In February, a coalition of 95 environmental groups sent a letter to Congress opposing the Trillion Trees Act as the "worst kind of greenwashing and a complete distraction from urgently needed reductions in fossil fuel pollution." As written now, the proposed law would count biofuel from forests as carbon neutral, a claim that's contested by climate advocates and scientists, who have said the push to burn wood for fuel actually threatens global climate goals. It would also limit public and judicial reviews of forest management and even create incentives for more logging of existing old-growth forests, which are the best existing carbon sinks, said Alexander Rudee, a forest policy analyst with the World Resources Institute.

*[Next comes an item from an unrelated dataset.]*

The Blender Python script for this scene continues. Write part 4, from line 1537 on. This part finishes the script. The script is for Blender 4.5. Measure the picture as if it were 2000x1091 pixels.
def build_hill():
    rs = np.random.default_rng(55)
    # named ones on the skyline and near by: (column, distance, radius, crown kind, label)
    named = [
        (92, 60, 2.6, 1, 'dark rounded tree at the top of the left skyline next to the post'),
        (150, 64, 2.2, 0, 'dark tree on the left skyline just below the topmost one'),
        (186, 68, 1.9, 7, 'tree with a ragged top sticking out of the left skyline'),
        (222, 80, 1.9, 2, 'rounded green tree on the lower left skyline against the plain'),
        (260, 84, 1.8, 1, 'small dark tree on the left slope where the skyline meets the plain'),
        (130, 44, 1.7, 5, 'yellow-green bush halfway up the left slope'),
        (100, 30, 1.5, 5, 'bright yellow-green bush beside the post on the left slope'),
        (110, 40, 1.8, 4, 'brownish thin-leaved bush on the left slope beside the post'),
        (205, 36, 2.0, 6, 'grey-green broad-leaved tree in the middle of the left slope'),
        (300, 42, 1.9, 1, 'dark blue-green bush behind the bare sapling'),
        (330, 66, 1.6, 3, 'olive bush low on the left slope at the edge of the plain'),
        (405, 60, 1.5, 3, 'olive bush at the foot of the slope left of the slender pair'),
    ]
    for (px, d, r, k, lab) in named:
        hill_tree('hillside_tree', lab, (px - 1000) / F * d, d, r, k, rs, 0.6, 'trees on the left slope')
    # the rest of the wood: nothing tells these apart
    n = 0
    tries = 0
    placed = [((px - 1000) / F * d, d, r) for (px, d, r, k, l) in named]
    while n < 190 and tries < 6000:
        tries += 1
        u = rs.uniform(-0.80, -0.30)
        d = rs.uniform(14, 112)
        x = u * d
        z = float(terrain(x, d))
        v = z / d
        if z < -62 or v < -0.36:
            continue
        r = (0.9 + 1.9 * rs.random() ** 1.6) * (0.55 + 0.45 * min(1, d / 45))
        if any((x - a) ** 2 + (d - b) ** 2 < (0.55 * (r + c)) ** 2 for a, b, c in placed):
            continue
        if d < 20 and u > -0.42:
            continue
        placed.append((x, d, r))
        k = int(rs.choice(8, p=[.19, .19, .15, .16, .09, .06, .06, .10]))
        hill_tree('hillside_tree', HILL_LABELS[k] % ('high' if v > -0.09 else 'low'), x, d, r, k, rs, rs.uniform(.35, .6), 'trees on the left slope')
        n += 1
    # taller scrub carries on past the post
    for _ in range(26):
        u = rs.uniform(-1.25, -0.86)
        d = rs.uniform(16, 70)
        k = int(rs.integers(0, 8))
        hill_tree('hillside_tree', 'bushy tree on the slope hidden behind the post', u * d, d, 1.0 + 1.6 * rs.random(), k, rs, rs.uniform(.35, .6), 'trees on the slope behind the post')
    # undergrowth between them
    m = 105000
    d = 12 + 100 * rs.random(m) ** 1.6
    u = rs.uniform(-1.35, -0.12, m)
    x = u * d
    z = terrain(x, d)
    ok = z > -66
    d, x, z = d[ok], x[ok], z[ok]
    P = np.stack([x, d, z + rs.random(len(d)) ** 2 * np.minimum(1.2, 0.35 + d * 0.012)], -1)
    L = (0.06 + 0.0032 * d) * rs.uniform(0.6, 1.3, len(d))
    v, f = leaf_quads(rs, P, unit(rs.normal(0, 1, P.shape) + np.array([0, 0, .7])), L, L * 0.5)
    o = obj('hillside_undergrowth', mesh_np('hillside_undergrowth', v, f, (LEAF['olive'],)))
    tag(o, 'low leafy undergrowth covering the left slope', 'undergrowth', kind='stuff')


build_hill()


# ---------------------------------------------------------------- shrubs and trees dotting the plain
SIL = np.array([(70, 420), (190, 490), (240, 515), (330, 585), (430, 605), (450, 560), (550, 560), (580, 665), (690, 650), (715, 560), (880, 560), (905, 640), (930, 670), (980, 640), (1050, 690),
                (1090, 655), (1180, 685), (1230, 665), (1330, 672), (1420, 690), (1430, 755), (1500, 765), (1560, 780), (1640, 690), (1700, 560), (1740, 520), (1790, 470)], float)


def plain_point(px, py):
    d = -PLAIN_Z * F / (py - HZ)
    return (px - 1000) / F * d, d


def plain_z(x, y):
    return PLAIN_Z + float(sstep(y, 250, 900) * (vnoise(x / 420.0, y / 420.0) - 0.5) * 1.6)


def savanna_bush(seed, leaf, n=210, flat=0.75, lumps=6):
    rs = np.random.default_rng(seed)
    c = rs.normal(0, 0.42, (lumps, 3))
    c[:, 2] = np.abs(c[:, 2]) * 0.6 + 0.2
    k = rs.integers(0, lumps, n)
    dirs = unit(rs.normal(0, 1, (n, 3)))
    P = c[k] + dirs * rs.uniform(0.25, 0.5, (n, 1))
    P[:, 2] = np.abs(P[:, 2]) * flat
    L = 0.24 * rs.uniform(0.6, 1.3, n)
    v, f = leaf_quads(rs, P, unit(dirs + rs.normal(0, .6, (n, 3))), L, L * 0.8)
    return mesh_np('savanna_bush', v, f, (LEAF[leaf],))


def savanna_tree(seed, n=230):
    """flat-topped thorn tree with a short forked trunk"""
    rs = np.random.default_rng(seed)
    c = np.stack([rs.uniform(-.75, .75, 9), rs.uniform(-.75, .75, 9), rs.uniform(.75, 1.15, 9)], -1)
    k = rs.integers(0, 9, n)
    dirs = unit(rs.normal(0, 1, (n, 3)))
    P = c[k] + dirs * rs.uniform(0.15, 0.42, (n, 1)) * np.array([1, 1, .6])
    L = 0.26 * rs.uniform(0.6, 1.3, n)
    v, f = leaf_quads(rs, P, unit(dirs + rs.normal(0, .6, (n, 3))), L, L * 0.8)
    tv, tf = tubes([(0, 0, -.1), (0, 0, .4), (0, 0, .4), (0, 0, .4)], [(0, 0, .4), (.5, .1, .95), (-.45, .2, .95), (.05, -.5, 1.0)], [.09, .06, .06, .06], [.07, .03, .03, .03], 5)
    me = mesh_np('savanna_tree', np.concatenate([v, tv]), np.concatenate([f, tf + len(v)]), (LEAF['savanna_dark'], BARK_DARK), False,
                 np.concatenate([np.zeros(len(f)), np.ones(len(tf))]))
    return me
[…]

"Requiring harvests to increase annually will likely cause a net loss of trees, at least in the short-term, since natural regeneration isn't 100 percent effective, and could increase emissions from burning or decomposing harvest residues," Rudee said.

Magical Thinking

One reason the trillion-tree meme caught on may be that the world wants a simple solution to climate change and is ready for a positive message. Everyone can picture the act of placing a seedling in the ground and helping it grow, a nurturing symbol that must be part of our earliest collective memories as a species. But Colorado State University atmospheric scientist Scott Denning, who studies how carbon moves through the global climate system, said the basic numbers of the trillion trees story don't add up. "No doubt, if you replaced every area of non-forest with forest, you could sequester a lot of carbon," Denning said. "But very little of the world is available for planting a trillion trees. Most of the land that might be suitable is in use for farms and cities. Most of the places that can support forests, like the Amazon, Congo, Indonesia and Southeast Asia, already have forests."